Möchten Sie sich nach dem Ableben des Erblassers Ihren Pflichtteil auszahlen lassen, können Sie wie folgt vorgehen:
- Auskunft über den Nachlasswert fordern
- Mitgeteilten Nachlasswert prüfen
- Auszahlung des Pflichtteils einfordern
Auskunftsanspruch geltend machen
Bevor Sie sich Ihr Mindest-Erbe auszahlen lassen, kann es sinnvoll sein, den Wert des Nachlasses zu kennen – schließlich ist die Höhe des Erbteils abhängig von der Höhe der Erbmasse.
Um den Pflichtteil zu berechnen, können Sie vom Nachlassverwalter bzw. Erben Informationen über den Nachlass anfordern. Dies ist meist erst nach der Eröffnung des Testaments oder Erbvertrags möglich. Erst ab diesem Zeitpunkt hat der Erbe rechtmäßigen Zugriff auf den Nachlass.
Um den Nachlasswert zu ermitteln, muss der Erbe dann ein Nachlassverzeichnis erstellen, in dem alle zum Nachlass gehörenden Vermögenswerte (Aktiva) und Verbindlichkeiten (Passiva) aufgelistet sind.
Nachlasswert prüfen
Wenn werthaltige Gegenstände nicht oder falsch angesetzt werden, bedeutet das einen zu geringen Nachlasswert. Pflichtteilsberechtigte erhalten dann womöglich einen geringeren Pflichtteil, als ihnen tatsächlich zusteht. Deswegen kann es ratsam sein, das Nachlassverzeichnis und den konkreten Nachlasswert zu überprüfen.
Ist der Wert einzelner Nachlassgegenstände – z. B. einer Immobilie oder eines Fahrzeugs – weiterhin unklar, haben Sie als Pflichtteilsberechtigter Anspruch auf Wertermittlung durch Sachverständige. Die Gutachterkosten werden aus dem Nachlass bezahlt.
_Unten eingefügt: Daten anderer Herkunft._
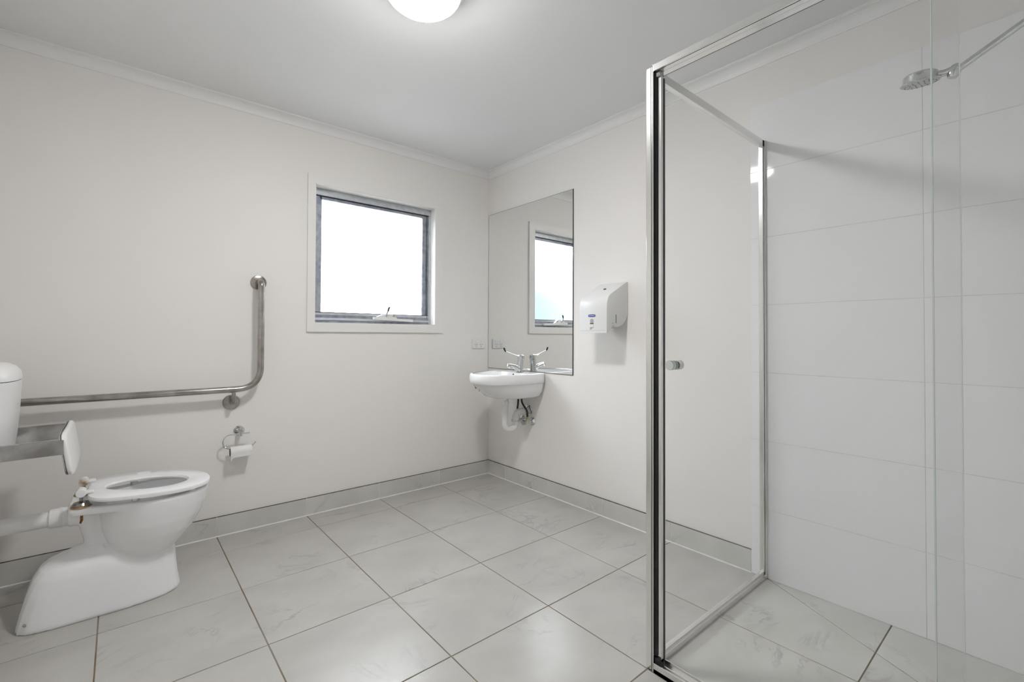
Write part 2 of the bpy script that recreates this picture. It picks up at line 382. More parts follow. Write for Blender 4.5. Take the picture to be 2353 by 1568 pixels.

Auszahlung des Pflichtteils einfordern
Sind Sie über den Nachlasswert und die Höhe des Pflichtteils informiert, können Sie Ihren Pflichtteilsanspruch geltend machen und innerhalb der 3-jährigen Verjährungsfrist den Pflichtteil einfordern. Das geht mit einer schriftlichen Aufforderung an den Erben. Nach der Auszahlung des Pflichtteils kann der Erbe eine schriftliche Bestätigung von Ihnen einfordern.
Wichtig: Sie müssen sich selbstständig um die Durchsetzung Ihres Anspruchs kümmern – das Nachlassgericht ist dafür nicht zuständig. Sie können sich Ihren Erbteil nur auszahlen lassen, wenn Sie ihn einfordern.
Wann das Erbe ausgezahlt wird, ist nicht gesetzlich festgelegt. Wie lange die Auszahlung des Erbes dauert, kann also unterschiedlich sein. Grundsätzlich ist der Erbe umgehend nach Eintritt des Erbfalls verpflichtet, Pflichtteilsberechtigte auszuzahlen.
Testamentseröffnung, Erstellung des Nachlassverzeichnisses und Ermittlung der Pflichtteilshöhe können die Auszahlung jedoch in die Länge ziehen. Verweigert der Erbe bzw. die Erbengemeinschaft die Auszahlung gänzlich, können mitunter Jahre vergehen, bis der Pflichtteilsanspruch durchgesetzt ist.
3. Das können Sie tun, wenn der Erbe die Auszahlung verweigert
Auch wenn Sie einen Anspruch auf einen Pflichtteil haben und dessen Auszahlung korrekt eingefordert haben, kann es sein, dass der Erbe den Pflichtteil nicht auszahlen kann – etwa weil die mit der Erbschaft vermachten Schulden zu hoch sind. Damit er nicht in finanzielle Not gerät, kann er laut § 2331a BGB eine Stundung der Pflichtteilszahlung beim Nachlassgericht beantragen. Während der Stundung setzt die Verjährung nicht ein.
Wie lange der Pflichtteil gestundet werden kann, entscheidet das Gericht. Es kann den Antrag aber auch ablehnen, z. B. wenn keine Besserung der finanziellen Situation des Erben absehbar ist oder dieser auch das geerbte Haus verkaufen kann, um den Pflichtteil auszuzahlen. Während der Stundung können Sie Ihren Anspruch nicht durchsetzen.
Verweigert der Erbe hingegen böswillig die Auszahlung des Erbteils, können Sie als Pflichtteilsberechtigter rechtliche Schritte einleiten. Es kann sich lohnen, dafür einen Anwalt zu beauftragen. Dieser kann den Erben mit einer Mahnung auffordern, den Pflichtteil auszuzahlen und ihn in Verzug setzen.